Dataset content ▸

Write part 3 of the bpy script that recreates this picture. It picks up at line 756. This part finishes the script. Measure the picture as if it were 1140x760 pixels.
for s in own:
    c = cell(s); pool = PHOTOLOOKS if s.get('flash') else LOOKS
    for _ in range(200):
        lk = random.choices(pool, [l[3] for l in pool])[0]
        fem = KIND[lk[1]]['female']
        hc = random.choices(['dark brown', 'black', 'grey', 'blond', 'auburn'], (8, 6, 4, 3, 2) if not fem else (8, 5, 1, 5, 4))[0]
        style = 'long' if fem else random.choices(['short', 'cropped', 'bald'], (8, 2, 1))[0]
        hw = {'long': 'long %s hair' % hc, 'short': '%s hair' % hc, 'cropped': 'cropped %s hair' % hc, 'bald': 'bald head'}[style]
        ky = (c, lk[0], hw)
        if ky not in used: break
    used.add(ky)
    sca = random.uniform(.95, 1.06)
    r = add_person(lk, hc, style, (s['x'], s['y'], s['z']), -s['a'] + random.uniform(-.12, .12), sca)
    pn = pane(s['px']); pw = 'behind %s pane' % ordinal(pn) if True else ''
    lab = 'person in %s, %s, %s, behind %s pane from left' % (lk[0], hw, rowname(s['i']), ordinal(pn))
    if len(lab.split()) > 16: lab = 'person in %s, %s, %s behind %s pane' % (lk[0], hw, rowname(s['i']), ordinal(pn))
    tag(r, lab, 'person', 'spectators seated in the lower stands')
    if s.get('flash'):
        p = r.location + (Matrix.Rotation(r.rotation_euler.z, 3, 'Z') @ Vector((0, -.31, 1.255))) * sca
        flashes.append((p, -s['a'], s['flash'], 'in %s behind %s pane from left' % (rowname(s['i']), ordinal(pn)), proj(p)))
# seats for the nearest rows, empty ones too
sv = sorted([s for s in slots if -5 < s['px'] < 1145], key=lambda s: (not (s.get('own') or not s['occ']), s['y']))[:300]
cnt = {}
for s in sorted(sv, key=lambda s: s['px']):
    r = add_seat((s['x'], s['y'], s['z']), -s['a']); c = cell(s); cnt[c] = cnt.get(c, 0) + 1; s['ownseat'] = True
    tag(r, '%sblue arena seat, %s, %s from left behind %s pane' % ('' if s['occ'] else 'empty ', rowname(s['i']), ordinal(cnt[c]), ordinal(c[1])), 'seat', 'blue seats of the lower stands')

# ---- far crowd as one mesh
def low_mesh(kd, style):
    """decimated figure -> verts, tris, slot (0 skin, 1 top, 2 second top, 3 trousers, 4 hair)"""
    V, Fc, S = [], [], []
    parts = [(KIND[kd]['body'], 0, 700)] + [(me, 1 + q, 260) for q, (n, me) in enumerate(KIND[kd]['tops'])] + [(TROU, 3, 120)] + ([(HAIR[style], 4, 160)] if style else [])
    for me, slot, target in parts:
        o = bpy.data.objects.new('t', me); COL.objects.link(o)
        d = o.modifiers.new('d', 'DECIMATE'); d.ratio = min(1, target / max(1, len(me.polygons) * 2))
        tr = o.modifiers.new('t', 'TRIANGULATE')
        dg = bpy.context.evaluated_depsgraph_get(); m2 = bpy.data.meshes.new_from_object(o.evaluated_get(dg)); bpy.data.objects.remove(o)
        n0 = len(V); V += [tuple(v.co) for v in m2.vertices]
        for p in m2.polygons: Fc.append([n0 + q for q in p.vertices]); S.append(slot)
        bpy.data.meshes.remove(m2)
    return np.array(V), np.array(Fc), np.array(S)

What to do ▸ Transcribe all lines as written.

Solution to the exercise ▸
Write part 3 of the bpy script that recreates this picture. It picks up at line 756. This part finishes the script. Measure the picture as if it were 1140x760 pixels.
for s in own:
    c = cell(s); pool = PHOTOLOOKS if s.get('flash') else LOOKS
    for _ in range(200):
        lk = random.choices(pool, [l[3] for l in pool])[0]
        fem = KIND[lk[1]]['female']
        hc = random.choices(['dark brown', 'black', 'grey', 'blond', 'auburn'], (8, 6, 4, 3, 2) if not fem else (8, 5, 1, 5, 4))[0]
        style = 'long' if fem else random.choices(['short', 'cropped', 'bald'], (8, 2, 1))[0]
        hw = {'long': 'long %s hair' % hc, 'short': '%s hair' % hc, 'cropped': 'cropped %s hair' % hc, 'bald': 'bald head'}[style]
        ky = (c, lk[0], hw)
        if ky not in used: break
    used.add(ky)
    sca = random.uniform(.95, 1.06)
    r = add_person(lk, hc, style, (s['x'], s['y'], s['z']), -s['a'] + random.uniform(-.12, .12), sca)
    pn = pane(s['px']); pw = 'behind %s pane' % ordinal(pn) if True else ''
    lab = 'person in %s, %s, %s, behind %s pane from left' % (lk[0], hw, rowname(s['i']), ordinal(pn))
    if len(lab.split()) > 16: lab = 'person in %s, %s, %s behind %s pane' % (lk[0], hw, rowname(s['i']), ordinal(pn))
    tag(r, lab, 'person', 'spectators seated in the lower stands')
    if s.get('flash'):
        p = r.location + (Matrix.Rotation(r.rotation_euler.z, 3, 'Z') @ Vector((0, -.31, 1.255))) * sca
        flashes.append((p, -s['a'], s['flash'], 'in %s behind %s pane from left' % (rowname(s['i']), ordinal(pn)), proj(p)))
# seats for the nearest rows, empty ones too
sv = sorted([s for s in slots if -5 < s['px'] < 1145], key=lambda s: (not (s.get('own') or not s['occ']), s['y']))[:300]
cnt = {}
for s in sorted(sv, key=lambda s: s['px']):
    r = add_seat((s['x'], s['y'], s['z']), -s['a']); c = cell(s); cnt[c] = cnt.get(c, 0) + 1; s['ownseat'] = True
    tag(r, '%sblue arena seat, %s, %s from left behind %s pane' % ('' if s['occ'] else 'empty ', rowname(s['i']), ordinal(cnt[c]), ordinal(c[1])), 'seat', 'blue seats of the lower stands')

# ---- far crowd as one mesh
def low_mesh(kd, style):
    """decimated figure -> verts, tris, slot (0 skin, 1 top, 2 second top, 3 trousers, 4 hair)"""
    V, Fc, S = [], [], []
    parts = [(KIND[kd]['body'], 0, 700)] + [(me, 1 + q, 260) for q, (n, me) in enumerate(KIND[kd]['tops'])] + [(TROU, 3, 120)] + ([(HAIR[style], 4, 160)] if style else [])
    for me, slot, target in parts:
        o = bpy.data.objects.new('t', me); COL.objects.link(o)
        d = o.modifiers.new('d', 'DECIMATE'); d.ratio = min(1, target / max(1, len(me.polygons) * 2))
        tr = o.modifiers.new('t', 'TRIANGULATE')
        dg = bpy.context.evaluated_depsgraph_get(); m2 = bpy.data.meshes.new_from_object(o.evaluated_get(dg)); bpy.data.objects.remove(o)
        n0 = len(V); V += [tuple(v.co) for v in m2.vertices]
        for p in m2.polygons: Fc.append([n0 + q for q in p.vertices]); S.append(slot)
        bpy.data.meshes.remove(m2)
    return np.array(V), np.array(Fc), np.array(S)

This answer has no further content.